## [DIRECTIONS FOR THIS TASK]
Transcribe only the lines of the listing below from the one holding "Write the bpy script that would produce this render. The" through the one holding "COL = SC.collection", inclusive, without any change.

## [LISTED RECORDS]
================================
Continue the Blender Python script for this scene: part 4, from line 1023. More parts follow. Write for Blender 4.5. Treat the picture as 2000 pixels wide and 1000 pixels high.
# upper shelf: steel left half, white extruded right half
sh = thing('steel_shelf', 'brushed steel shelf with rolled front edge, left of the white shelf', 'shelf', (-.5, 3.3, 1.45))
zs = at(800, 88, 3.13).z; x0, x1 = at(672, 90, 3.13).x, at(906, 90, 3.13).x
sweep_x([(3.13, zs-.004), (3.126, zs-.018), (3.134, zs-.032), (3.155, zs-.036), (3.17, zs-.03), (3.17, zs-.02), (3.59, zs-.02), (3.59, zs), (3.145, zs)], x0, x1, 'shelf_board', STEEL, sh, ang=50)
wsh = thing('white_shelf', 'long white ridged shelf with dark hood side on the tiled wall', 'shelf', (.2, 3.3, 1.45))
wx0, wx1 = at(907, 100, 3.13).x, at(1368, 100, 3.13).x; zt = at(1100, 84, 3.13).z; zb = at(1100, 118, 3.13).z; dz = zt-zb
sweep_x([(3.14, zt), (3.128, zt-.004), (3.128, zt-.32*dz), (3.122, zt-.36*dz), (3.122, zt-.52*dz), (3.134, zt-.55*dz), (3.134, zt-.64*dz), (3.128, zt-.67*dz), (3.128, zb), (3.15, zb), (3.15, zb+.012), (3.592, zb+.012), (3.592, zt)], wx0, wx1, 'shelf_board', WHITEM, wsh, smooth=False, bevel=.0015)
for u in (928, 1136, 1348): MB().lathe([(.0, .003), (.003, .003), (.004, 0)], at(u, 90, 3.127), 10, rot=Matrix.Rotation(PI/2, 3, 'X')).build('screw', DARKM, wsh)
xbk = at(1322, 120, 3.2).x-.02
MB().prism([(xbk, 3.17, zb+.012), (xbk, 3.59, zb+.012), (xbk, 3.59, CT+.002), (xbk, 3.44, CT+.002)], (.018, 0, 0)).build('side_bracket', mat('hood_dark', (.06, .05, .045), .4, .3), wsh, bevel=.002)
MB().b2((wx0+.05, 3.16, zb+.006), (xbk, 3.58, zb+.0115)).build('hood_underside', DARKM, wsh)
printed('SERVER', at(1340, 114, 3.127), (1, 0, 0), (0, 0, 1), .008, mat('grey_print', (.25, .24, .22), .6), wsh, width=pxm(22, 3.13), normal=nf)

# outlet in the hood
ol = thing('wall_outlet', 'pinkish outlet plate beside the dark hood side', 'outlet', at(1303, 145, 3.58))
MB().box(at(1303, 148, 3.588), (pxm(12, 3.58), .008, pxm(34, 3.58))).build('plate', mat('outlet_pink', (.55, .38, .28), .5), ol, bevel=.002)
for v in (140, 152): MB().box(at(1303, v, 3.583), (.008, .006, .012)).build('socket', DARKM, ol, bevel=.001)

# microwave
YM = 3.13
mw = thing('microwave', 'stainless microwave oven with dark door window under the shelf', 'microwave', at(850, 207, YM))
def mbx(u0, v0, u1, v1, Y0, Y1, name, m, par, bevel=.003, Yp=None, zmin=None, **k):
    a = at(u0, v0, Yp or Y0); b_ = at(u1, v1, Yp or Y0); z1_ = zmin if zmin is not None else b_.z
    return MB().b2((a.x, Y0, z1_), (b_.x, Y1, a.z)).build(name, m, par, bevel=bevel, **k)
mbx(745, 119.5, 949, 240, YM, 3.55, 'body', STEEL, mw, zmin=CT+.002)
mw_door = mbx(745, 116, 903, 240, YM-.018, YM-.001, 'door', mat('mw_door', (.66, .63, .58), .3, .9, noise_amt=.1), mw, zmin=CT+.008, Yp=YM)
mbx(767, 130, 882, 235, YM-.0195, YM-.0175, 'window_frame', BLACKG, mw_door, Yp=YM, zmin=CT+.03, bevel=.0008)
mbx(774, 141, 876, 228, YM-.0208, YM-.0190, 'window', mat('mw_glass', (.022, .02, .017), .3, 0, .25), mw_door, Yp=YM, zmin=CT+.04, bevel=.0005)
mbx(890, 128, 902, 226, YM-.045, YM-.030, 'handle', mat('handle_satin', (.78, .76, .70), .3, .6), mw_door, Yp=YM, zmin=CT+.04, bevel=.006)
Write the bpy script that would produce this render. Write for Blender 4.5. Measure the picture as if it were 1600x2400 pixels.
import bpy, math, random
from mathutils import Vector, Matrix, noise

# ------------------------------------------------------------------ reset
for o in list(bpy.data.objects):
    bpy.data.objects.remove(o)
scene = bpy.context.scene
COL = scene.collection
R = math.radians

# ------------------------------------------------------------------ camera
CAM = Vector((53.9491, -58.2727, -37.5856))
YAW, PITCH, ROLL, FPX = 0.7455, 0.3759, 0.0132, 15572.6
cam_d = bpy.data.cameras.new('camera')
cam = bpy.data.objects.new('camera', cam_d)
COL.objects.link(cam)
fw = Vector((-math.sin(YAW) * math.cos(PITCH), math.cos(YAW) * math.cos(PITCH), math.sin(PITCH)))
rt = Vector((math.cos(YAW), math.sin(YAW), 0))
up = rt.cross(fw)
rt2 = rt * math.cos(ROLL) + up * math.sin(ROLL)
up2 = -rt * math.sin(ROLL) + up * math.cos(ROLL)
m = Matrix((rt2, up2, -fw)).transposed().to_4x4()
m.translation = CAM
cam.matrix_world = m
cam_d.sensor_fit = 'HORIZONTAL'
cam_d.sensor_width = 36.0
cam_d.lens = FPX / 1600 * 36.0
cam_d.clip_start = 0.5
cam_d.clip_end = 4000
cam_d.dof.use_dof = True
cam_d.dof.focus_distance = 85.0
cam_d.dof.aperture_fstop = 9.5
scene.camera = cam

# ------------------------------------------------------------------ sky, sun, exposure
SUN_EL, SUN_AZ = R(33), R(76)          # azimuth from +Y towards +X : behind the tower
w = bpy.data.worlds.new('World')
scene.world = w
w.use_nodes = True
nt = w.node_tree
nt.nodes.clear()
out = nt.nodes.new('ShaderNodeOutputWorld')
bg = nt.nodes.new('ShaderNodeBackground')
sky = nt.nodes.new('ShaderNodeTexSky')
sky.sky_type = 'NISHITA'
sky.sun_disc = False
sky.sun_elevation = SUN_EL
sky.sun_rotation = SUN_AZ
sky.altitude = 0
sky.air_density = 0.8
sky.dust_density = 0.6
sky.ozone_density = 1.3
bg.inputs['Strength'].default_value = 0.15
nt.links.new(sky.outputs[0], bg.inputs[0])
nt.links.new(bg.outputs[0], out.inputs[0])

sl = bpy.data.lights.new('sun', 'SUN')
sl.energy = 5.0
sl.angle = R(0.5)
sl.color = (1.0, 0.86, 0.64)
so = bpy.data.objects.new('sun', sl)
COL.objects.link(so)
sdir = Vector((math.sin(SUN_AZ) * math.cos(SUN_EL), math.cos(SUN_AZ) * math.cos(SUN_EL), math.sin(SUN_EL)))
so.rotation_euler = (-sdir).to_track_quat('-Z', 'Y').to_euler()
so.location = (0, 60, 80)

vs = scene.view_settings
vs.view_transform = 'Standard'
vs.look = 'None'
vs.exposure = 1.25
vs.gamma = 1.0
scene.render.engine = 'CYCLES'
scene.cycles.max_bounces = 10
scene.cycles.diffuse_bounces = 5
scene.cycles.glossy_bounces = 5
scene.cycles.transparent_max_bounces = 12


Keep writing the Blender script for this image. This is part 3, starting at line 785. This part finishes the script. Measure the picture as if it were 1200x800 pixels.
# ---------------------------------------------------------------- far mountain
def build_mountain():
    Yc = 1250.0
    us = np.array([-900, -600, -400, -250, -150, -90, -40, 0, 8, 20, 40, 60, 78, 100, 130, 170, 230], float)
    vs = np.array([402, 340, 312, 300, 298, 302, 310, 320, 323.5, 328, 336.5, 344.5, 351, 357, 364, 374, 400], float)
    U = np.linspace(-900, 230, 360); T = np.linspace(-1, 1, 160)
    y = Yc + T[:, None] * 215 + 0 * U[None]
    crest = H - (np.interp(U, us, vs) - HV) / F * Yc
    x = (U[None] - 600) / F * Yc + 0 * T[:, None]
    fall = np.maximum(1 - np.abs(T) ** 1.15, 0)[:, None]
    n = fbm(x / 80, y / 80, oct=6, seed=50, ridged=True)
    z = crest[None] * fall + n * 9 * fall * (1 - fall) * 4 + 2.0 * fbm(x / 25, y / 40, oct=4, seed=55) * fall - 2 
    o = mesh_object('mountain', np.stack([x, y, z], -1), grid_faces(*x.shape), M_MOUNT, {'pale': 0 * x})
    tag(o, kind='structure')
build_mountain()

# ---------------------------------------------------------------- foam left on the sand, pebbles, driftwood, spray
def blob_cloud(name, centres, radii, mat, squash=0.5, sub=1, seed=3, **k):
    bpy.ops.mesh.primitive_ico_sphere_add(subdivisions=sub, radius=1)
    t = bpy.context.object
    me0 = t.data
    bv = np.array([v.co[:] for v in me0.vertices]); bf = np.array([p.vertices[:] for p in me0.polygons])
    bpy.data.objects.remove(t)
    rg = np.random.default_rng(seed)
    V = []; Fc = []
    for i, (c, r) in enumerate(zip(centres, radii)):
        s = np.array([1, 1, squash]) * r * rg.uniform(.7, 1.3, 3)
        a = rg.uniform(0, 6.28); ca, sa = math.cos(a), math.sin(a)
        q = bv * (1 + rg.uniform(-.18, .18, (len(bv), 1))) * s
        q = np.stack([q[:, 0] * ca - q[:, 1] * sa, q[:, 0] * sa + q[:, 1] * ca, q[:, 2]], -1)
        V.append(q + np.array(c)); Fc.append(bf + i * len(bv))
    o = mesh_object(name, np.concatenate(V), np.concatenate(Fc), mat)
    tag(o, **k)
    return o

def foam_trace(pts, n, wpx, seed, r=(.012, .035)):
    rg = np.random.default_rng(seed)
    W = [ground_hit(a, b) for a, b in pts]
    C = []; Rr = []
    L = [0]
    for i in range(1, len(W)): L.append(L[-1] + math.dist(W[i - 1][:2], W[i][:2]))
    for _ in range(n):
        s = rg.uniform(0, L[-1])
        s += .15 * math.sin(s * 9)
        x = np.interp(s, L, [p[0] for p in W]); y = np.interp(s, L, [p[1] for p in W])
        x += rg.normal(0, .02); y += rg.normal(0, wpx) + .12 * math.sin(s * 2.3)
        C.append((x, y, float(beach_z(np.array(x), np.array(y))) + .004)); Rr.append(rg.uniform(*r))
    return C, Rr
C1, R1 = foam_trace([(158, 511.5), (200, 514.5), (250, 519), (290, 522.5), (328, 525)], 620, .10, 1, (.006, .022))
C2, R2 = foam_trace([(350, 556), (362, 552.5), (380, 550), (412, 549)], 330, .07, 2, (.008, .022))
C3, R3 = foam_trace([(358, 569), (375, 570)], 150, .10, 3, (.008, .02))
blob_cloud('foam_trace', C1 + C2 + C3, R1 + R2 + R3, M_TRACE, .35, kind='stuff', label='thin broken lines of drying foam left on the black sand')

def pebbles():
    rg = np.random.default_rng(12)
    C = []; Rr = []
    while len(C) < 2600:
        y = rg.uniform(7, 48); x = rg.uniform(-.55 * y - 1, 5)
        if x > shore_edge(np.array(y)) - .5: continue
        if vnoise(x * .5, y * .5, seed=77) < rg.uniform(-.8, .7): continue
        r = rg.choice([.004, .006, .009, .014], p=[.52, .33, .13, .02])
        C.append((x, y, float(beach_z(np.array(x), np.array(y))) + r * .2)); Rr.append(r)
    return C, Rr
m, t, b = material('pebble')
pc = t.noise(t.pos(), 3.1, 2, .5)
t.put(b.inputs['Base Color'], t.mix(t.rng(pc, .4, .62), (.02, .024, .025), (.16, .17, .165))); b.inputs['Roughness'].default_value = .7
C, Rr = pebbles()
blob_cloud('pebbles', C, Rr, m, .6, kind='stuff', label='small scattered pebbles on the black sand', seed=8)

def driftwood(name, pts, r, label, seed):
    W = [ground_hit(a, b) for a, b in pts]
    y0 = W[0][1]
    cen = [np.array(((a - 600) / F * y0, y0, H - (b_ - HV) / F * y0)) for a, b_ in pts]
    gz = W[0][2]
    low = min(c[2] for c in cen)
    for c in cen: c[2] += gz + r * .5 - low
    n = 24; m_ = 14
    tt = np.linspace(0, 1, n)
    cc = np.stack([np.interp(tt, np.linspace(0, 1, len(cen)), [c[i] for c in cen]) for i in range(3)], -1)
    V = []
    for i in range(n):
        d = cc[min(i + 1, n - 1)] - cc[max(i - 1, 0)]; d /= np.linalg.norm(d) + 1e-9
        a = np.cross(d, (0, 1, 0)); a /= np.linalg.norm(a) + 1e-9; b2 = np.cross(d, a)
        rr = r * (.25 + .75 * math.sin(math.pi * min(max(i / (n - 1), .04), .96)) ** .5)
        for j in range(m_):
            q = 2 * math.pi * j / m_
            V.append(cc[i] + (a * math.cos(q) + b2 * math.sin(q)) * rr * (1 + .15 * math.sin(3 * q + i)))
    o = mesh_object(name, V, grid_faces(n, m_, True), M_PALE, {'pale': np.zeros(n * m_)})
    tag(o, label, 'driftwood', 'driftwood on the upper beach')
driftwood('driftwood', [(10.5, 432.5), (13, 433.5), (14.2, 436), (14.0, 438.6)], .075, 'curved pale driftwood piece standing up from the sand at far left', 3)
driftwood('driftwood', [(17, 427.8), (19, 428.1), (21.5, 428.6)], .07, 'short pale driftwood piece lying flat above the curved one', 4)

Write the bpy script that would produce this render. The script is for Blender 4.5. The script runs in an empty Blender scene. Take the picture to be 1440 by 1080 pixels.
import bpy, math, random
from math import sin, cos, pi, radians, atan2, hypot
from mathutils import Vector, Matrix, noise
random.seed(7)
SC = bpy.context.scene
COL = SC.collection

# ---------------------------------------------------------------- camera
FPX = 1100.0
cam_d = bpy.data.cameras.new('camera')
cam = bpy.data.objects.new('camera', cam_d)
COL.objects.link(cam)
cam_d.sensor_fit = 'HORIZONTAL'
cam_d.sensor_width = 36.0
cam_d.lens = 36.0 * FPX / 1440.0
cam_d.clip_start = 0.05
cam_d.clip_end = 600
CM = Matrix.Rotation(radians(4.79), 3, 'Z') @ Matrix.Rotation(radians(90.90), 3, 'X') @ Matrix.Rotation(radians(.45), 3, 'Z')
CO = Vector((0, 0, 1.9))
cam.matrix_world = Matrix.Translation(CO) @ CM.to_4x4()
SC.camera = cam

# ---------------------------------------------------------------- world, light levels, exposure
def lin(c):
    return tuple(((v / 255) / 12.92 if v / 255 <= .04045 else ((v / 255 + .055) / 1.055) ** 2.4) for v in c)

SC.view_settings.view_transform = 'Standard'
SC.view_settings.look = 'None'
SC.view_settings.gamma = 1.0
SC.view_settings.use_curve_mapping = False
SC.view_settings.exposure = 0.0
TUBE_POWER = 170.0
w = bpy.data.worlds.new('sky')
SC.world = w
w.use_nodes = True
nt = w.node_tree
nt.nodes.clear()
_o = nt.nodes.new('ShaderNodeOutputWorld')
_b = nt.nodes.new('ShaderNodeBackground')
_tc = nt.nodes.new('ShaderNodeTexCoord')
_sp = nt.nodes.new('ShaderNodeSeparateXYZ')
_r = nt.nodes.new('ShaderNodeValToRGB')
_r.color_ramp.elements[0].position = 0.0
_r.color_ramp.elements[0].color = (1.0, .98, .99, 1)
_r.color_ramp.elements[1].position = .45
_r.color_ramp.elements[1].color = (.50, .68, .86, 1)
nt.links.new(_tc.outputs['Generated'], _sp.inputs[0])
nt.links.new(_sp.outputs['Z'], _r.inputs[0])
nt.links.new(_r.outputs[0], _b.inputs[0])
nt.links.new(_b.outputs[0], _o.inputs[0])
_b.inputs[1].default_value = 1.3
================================
## [COMPLETED TASK]
Write the bpy script that would produce this render. The script is for Blender 4.5. The script runs in an empty Blender scene. Take the picture to be 1440 by 1080 pixels.
import bpy, math, random
from math import sin, cos, pi, radians, atan2, hypot
from mathutils import Vector, Matrix, noise
random.seed(7)
SC = bpy.context.scene
COL = SC.collection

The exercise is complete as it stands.